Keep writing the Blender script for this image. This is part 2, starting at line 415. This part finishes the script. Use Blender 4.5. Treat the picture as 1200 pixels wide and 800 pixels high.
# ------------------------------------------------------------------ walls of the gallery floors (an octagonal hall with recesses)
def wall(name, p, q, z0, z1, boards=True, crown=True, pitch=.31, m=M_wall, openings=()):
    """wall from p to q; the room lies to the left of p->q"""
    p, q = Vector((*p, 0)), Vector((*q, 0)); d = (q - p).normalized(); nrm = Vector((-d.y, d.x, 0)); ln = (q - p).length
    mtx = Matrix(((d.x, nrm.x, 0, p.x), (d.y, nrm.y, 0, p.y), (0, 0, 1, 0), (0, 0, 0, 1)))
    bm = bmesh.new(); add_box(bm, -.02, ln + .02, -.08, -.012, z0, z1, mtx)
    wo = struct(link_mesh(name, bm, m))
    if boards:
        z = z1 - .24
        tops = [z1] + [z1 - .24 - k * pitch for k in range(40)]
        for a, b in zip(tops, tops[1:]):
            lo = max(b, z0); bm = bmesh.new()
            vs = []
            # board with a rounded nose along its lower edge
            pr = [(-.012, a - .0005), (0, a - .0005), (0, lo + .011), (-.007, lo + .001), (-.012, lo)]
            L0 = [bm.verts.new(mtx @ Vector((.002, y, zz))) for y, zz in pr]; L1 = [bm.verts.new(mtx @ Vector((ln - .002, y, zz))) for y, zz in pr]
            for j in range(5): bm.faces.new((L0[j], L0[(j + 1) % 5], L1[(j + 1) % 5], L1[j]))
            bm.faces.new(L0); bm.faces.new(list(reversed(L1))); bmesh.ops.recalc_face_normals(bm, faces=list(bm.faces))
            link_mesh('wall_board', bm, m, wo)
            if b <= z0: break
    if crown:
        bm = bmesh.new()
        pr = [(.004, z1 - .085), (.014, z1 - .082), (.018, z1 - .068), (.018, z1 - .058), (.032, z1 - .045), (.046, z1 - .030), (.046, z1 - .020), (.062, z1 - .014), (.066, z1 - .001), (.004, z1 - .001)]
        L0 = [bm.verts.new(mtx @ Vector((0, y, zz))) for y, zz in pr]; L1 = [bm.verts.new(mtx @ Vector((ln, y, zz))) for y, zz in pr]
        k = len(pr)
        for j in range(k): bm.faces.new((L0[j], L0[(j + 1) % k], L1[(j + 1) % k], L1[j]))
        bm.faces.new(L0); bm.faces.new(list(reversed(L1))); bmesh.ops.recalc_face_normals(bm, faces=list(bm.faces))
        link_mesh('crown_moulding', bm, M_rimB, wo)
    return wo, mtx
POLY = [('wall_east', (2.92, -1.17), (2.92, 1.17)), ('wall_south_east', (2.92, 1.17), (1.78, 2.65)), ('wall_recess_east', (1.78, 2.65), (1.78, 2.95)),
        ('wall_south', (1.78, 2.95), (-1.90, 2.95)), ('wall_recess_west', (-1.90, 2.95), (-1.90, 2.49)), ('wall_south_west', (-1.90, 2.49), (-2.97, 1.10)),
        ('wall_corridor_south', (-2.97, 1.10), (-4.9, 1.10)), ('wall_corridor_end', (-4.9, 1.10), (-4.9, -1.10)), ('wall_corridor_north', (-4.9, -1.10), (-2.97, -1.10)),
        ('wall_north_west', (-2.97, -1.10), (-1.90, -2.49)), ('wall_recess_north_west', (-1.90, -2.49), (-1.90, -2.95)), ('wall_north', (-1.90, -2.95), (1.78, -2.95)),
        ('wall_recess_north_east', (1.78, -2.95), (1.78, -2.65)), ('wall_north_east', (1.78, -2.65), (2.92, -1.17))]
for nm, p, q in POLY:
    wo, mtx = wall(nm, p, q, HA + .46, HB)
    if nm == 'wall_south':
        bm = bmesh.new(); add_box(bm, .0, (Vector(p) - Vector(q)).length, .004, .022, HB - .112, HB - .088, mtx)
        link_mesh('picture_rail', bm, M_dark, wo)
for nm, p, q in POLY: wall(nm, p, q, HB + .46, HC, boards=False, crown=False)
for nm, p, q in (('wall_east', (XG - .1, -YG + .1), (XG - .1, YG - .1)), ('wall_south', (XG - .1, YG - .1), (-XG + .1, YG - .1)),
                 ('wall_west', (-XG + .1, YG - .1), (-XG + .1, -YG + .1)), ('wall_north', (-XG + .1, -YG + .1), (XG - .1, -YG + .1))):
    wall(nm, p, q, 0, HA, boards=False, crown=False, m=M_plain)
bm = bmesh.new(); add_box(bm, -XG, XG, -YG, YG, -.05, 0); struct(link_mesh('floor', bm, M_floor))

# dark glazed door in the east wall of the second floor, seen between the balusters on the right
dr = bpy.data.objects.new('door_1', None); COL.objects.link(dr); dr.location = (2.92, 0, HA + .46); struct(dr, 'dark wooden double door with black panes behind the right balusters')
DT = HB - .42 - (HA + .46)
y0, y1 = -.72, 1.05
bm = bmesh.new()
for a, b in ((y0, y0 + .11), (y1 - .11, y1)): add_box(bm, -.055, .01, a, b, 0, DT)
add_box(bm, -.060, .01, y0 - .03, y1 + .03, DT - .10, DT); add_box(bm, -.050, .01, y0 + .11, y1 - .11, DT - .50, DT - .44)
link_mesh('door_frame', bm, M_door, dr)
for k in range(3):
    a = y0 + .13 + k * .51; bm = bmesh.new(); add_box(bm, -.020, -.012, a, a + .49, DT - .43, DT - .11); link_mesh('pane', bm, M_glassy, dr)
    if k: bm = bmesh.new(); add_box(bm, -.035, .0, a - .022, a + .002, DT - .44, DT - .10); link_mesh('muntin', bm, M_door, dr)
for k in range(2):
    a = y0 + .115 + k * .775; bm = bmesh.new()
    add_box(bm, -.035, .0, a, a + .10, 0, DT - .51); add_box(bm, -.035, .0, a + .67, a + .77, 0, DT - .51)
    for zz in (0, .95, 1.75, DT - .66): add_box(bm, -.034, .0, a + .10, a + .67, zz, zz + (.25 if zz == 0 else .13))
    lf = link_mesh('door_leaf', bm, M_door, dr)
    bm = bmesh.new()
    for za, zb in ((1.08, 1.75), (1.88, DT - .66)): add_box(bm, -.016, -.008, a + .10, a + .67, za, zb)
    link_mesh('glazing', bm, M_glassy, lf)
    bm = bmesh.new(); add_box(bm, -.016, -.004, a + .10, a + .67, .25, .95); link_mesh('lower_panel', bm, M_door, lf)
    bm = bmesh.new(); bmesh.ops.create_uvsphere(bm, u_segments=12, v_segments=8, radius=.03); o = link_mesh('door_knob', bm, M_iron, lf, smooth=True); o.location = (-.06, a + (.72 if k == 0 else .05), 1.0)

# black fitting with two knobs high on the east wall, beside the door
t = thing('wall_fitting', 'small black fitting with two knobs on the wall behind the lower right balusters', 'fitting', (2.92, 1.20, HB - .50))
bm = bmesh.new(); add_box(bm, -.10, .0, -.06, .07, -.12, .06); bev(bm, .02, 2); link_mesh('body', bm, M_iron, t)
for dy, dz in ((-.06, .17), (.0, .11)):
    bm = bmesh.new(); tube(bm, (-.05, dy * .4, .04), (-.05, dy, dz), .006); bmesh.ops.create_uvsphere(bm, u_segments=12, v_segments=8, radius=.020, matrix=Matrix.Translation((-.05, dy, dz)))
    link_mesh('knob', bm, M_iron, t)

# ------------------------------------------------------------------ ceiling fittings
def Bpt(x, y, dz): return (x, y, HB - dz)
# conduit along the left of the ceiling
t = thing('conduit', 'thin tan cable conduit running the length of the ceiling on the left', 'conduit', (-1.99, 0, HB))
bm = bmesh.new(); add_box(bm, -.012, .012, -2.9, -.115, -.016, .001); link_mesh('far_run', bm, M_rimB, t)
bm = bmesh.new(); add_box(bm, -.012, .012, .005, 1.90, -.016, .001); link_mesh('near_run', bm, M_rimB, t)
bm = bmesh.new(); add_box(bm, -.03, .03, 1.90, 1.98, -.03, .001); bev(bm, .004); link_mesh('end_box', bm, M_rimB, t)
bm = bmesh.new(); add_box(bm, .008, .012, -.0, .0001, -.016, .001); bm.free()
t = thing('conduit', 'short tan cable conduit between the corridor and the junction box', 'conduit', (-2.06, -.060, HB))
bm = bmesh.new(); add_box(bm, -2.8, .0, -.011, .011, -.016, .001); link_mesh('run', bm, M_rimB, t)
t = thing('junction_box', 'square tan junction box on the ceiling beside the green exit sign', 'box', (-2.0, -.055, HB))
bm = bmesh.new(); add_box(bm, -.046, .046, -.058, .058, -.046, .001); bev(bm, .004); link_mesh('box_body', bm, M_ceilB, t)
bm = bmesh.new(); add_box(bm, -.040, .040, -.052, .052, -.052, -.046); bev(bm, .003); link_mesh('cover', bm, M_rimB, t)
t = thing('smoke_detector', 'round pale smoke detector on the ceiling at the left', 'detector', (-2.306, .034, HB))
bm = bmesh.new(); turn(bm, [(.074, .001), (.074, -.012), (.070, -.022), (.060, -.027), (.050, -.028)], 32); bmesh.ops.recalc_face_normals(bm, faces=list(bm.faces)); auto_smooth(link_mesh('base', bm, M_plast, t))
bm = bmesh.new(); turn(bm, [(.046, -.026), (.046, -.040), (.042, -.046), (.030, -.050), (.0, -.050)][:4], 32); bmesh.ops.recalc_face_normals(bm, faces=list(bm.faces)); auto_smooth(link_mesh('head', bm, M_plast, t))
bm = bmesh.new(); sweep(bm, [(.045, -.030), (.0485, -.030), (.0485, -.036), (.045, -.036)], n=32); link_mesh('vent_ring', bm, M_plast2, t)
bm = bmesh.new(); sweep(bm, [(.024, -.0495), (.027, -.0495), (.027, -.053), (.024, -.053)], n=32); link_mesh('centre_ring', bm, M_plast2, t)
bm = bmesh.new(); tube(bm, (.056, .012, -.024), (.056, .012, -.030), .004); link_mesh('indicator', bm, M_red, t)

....

**Objective**:
Track down all lines above with the string "high" and copy them.

**Exercise solution**:
Keep writing the Blender script for this image. This is part 2, starting at line 415. This part finishes the script. Use Blender 4.5. Treat the picture as 1200 pixels wide and 800 pixels high.
# black fitting with two knobs high on the east wall, beside the door